- [TASK DESCRIPTION]: Copy each line with the word "parts" in it.

- [SUPPLIED DATA]:
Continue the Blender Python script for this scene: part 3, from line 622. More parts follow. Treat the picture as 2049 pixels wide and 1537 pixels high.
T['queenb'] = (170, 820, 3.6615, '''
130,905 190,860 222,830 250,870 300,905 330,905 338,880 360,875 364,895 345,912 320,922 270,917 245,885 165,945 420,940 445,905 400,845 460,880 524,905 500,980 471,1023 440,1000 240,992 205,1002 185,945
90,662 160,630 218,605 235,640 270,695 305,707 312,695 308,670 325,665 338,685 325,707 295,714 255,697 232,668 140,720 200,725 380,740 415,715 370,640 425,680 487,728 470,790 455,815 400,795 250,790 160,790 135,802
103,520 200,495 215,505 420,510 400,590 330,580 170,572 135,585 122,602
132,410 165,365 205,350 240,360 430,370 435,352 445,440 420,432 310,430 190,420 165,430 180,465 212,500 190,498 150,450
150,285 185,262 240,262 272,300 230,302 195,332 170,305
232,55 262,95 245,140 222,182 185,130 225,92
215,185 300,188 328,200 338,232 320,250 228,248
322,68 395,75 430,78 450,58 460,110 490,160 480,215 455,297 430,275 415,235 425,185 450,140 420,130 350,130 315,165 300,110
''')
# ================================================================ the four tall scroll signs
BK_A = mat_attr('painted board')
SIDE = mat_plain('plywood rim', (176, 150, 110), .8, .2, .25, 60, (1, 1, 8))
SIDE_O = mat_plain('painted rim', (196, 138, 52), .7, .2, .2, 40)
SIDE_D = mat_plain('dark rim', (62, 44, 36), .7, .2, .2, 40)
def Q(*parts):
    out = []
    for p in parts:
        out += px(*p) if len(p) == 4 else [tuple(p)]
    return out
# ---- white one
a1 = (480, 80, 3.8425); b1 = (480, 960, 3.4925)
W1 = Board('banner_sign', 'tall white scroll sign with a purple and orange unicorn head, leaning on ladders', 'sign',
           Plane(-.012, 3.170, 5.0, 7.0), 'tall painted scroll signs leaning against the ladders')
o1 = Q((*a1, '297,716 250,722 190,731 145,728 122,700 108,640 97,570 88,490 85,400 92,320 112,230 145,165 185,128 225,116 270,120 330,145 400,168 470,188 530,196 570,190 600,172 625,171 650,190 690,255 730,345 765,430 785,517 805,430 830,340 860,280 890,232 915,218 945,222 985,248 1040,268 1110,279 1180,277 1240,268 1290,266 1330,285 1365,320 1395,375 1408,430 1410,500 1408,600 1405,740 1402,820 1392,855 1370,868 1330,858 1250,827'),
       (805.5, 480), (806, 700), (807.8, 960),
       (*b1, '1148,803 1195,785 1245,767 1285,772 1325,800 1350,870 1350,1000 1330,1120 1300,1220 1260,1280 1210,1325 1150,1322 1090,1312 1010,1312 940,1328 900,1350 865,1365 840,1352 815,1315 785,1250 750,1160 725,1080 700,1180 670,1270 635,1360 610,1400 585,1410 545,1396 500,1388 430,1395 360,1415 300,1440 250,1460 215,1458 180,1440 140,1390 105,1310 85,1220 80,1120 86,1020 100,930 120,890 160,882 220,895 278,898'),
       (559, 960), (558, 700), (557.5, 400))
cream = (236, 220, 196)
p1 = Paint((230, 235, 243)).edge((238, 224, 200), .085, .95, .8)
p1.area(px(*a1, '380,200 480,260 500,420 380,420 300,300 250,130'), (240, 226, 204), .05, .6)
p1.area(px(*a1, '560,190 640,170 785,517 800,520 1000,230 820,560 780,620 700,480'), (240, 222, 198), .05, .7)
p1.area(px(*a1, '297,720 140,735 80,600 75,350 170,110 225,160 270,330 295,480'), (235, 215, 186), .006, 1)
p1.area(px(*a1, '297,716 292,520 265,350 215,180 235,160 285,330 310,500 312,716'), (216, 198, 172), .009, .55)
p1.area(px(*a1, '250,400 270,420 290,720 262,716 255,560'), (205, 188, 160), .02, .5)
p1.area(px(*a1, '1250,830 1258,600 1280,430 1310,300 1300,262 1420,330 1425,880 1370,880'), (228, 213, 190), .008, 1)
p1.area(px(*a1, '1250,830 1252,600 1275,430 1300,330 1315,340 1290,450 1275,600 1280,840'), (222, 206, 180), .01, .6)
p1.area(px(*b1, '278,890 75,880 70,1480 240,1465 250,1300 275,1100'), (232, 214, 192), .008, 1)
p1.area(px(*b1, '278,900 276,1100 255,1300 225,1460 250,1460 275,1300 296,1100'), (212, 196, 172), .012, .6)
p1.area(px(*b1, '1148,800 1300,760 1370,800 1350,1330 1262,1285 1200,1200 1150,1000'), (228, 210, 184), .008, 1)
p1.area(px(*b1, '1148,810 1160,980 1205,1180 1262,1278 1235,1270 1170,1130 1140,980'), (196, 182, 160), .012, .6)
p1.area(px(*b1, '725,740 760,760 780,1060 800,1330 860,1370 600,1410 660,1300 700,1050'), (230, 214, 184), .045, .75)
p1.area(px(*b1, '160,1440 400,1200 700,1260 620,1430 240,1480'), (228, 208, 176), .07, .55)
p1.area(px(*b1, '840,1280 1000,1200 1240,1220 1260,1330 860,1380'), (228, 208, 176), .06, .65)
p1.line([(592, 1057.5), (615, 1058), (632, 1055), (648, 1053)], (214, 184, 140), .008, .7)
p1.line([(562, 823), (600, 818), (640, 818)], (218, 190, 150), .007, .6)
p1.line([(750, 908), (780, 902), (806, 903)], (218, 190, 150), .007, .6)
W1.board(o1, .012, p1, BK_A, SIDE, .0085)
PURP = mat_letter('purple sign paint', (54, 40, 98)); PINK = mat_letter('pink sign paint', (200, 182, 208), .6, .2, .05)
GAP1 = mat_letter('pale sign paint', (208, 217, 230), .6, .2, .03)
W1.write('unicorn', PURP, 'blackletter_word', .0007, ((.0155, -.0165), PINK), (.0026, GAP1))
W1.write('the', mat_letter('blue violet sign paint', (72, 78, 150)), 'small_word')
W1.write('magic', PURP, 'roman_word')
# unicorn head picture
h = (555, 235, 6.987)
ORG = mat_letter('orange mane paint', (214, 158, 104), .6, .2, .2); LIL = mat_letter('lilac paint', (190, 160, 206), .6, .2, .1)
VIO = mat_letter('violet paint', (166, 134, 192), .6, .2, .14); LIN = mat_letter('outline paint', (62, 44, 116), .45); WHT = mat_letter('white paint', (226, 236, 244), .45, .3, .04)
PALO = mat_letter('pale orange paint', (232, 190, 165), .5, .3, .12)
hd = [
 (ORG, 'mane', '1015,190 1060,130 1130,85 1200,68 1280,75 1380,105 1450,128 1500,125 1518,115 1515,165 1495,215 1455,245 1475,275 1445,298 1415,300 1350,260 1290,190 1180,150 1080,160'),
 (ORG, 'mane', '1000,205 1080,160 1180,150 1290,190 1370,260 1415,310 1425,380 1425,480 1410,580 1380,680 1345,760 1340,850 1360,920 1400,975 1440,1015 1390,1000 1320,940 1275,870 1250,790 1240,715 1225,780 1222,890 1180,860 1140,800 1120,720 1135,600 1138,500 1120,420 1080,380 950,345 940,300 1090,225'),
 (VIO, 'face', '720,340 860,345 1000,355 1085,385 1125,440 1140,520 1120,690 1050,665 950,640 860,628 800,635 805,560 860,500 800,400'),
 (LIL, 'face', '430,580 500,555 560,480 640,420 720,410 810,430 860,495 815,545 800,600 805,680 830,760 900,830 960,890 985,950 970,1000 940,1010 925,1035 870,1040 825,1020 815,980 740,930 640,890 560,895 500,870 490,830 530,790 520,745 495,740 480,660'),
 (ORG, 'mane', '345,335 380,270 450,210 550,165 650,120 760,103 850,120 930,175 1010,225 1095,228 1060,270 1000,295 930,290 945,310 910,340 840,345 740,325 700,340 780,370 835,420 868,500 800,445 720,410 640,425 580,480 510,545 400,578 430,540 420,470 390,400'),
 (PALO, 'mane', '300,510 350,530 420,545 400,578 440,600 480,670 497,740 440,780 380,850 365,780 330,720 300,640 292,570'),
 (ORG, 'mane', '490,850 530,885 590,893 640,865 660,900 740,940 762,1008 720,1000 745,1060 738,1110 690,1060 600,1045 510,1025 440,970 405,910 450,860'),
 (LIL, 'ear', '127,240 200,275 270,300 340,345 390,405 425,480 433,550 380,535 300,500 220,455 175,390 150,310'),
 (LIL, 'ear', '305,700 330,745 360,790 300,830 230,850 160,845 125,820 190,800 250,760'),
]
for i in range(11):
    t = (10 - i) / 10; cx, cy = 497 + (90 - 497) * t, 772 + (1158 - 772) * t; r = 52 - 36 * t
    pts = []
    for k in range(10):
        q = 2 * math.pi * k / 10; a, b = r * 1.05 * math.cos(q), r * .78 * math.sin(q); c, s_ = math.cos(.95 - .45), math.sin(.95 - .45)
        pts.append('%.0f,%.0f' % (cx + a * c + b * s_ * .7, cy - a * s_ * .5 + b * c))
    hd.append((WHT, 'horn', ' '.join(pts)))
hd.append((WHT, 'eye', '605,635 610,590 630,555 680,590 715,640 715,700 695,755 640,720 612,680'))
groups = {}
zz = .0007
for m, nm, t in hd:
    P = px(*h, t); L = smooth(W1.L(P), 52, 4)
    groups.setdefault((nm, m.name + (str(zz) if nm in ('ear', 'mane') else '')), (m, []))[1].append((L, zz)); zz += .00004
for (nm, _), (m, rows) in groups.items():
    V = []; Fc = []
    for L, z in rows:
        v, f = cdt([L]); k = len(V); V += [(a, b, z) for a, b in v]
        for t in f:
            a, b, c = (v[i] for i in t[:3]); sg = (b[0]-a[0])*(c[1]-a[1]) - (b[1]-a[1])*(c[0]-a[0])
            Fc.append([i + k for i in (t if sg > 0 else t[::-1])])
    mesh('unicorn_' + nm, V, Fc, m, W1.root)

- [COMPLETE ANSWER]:
Continue the Blender Python script for this scene: part 3, from line 622. More parts follow. Treat the picture as 2049 pixels wide and 1537 pixels high.
def Q(*parts):
    for p in parts:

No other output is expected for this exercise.